__DATA__
===============

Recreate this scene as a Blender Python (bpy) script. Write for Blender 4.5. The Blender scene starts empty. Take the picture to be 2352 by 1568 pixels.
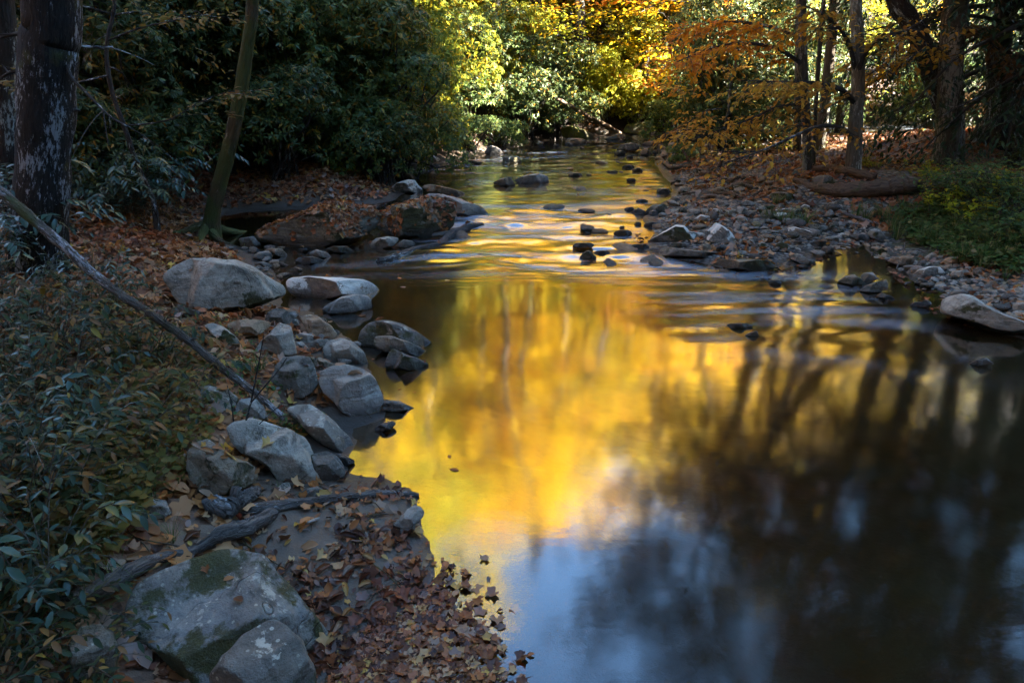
import bpy, math, random
import numpy as np
from mathutils import Vector
R = math.radians
rng = np.random.default_rng(7)
random.seed(7)
scene = bpy.context.scene
col = scene.collection

# ---------------------------------------------------------------- camera maths
# picture coordinates below are on a 2352 x 1568 grid; they are only used to find
# where things stand in the world (ray meets ground) and how big they are there.
F = 1568.0; PITCH = R(22.0); CAM = np.array([0.0, 0.0, 2.3])
FWD = np.array([0, math.cos(PITCH), -math.sin(PITCH)])
UPV = np.array([0, math.sin(PITCH), math.cos(PITCH)])
def ray(px, py):
    d = FWD + np.array([1.0, 0, 0]) * (px - 1176) / F + UPV * (784 - py) / F
    return d / np.linalg.norm(d)
def XY(px, Y, z=0.5):
    dep = Y * math.cos(PITCH) + (CAM[2] - z) * math.sin(PITCH)
    return (px - 1176) / F * dep, Y
def on_plane(px, py, Y):
    d = ray(px, py); return CAM + d * (Y / d[1])

# ---------------------------------------------------------------- noise
def _hash(ix, iy, iz, s):
    h = (ix * 374761393 + iy * 668265263 + iz * 2147483647 + s * 974711) & 0xffffffff
    h = ((h ^ (h >> 13)) * 1274126177) & 0xffffffff
    h = h ^ (h >> 16)
    return (h & 0xffff) / 65535.0
def noise(p, s=0):
    p = np.asarray(p, float); f = np.floor(p).astype(np.int64); t = p - f; t = t * t * (3 - 2 * t)
    r = 0
    for dx in (0, 1):
        wx = t[..., 0] if dx else 1 - t[..., 0]
        for dy in (0, 1):
            wy = t[..., 1] if dy else 1 - t[..., 1]
            for dz in (0, 1):
                wz = t[..., 2] if dz else 1 - t[..., 2]
                r = r + wx * wy * wz * _hash(f[..., 0] + dx, f[..., 1] + dy, f[..., 2] + dz, s)
    return r * 2 - 1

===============

Return to the listing above and set it down exactly, leaving out its pictures.

Recreate this scene as a Blender Python (bpy) script. Write for Blender 4.5. The Blender scene starts empty. Take the picture to be 2352 by 1568 pixels.
import bpy, math, random
import numpy as np
from mathutils import Vector
R = math.radians
rng = np.random.default_rng(7)
random.seed(7)
scene = bpy.context.scene
col = scene.collection

# ---------------------------------------------------------------- camera maths
# picture coordinates below are on a 2352 x 1568 grid; they are only used to find
# where things stand in the world (ray meets ground) and how big they are there.
F = 1568.0; PITCH = R(22.0); CAM = np.array([0.0, 0.0, 2.3])
FWD = np.array([0, math.cos(PITCH), -math.sin(PITCH)])
UPV = np.array([0, math.sin(PITCH), math.cos(PITCH)])
def ray(px, py):
    d = FWD + np.array([1.0, 0, 0]) * (px - 1176) / F + UPV * (784 - py) / F
    return d / np.linalg.norm(d)
def XY(px, Y, z=0.5):
    dep = Y * math.cos(PITCH) + (CAM[2] - z) * math.sin(PITCH)
    return (px - 1176) / F * dep, Y
def on_plane(px, py, Y):
    d = ray(px, py); return CAM + d * (Y / d[1])

# ---------------------------------------------------------------- noise
def _hash(ix, iy, iz, s):
    h = (ix * 374761393 + iy * 668265263 + iz * 2147483647 + s * 974711) & 0xffffffff
    h = ((h ^ (h >> 13)) * 1274126177) & 0xffffffff
    h = h ^ (h >> 16)
    return (h & 0xffff) / 65535.0
def noise(p, s=0):
    p = np.asarray(p, float); f = np.floor(p).astype(np.int64); t = p - f; t = t * t * (3 - 2 * t)
    r = 0
    for dx in (0, 1):
        wx = t[..., 0] if dx else 1 - t[..., 0]
        for dy in (0, 1):
            wy = t[..., 1] if dy else 1 - t[..., 1]
            for dz in (0, 1):
                wz = t[..., 2] if dz else 1 - t[..., 2]
                r = r + wx * wy * wz * _hash(f[..., 0] + dx, f[..., 1] + dy, f[..., 2] + dz, s)
    return r * 2 - 1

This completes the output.